Friday 4 March 2011

Unknown, Jaume Collet-Serra, Germany/ France/ UK 2011



As a Berlin resident, I awaited the opening of Collet-Serra's film with high anticipation. Tickets for its world premiere during the Berlin Film Festival two weeks were sold out within minutes. Finally, yesterday Unknown opened nation-wide across Germany, one week after its US release, whose more than respectable box-office figures exceeded all expectations while it sent my own soaring. But to come straight to the point, these were in no way met. In fact, Unknown disappointed on almost every level. Notably the screenplay and the dialogues were completely lacking in logic and imagination as every opportunity to add some much needed suspense was wasted. For the basic plot-line of Unknown is not without promise. Quite the opposite. A skilled screenwriter may have turned this story of a scientist whose identity gets stolen into a tightly woven psycho-thriller a la Hitchcock, full of suspense and nerve-racking story-twists. As it is, the nerve-racking parts were entirely left to the special effects department which, along with the cinematographer, injected the film with some much needed drama. Though these skilfully staged car races through Berlin are of limited consequence for the film's narrative and come across disjointed as their sole function seems to be to fill the voids in between.

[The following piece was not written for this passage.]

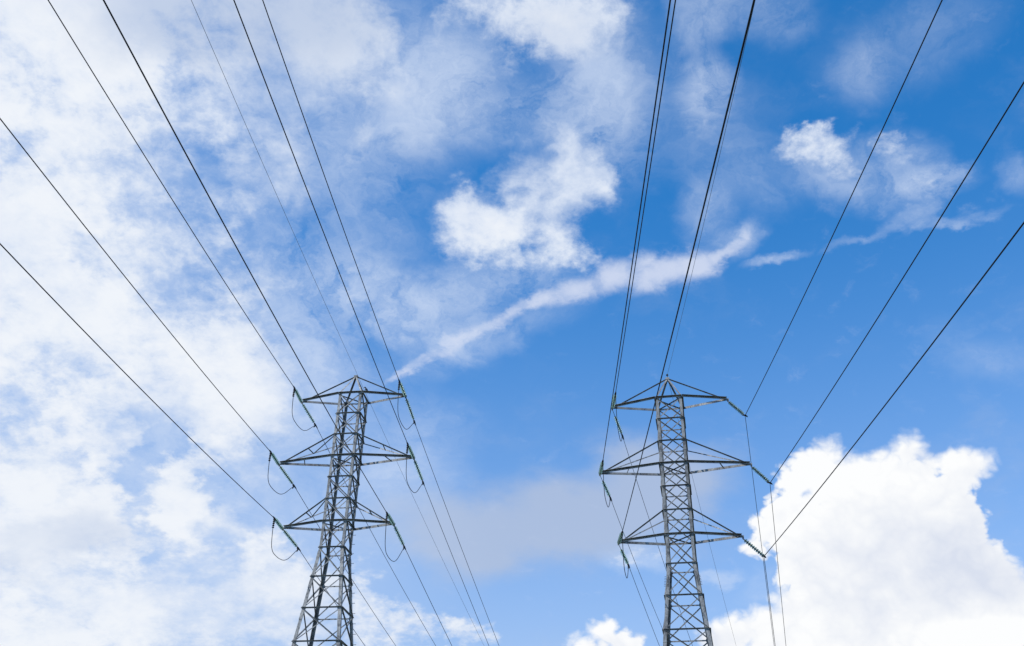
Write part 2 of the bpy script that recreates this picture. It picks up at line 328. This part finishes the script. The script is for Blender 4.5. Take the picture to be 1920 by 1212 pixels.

The biggest disappointment to me, though, is how little the screenwriter and the director made of the location, the city of Berlin, whose many mysterious, eerie and iconic places, areas and buildings are pregnant with possibilities and would have lent themselves perfectly for this kind of film. Instead, they opted for locations which did little to further the plot and which bear nor surprises for the viewer. Worse yet, in the - it seems mandatory club scene (the film is, after all, set in Berlin!) - instead of using, for instance, the fabulous BergHain club as a set, the scene takes place in an interchangeable location which, for all we know, could be anywhere in the world.

Which brings me to the next point. Berlin is full of DJ's from all over the world who work in the city's many clubs. And if there's one thing today's Berlin is most famous for - besides its art scene - it's the music. So why didn't it occur to Collet-Serra to use a more inspired, less overused, tune than Blue Monday? The result being that the club scene, too, offered plenty of opportunities to lift his film above the ordinary, but Collet-Serra wasted it yet again.

On the bottom-line, the only reason that kept me from leaving the cinema were Sebastian Koch, Bruno Ganz and especially Diane Kruger, who gets better with every film. Playing an illegal immigrant, Diane Kruger excels at assuming a Bosnian accent and she has a presence which a few years ago I would have never thought was in her.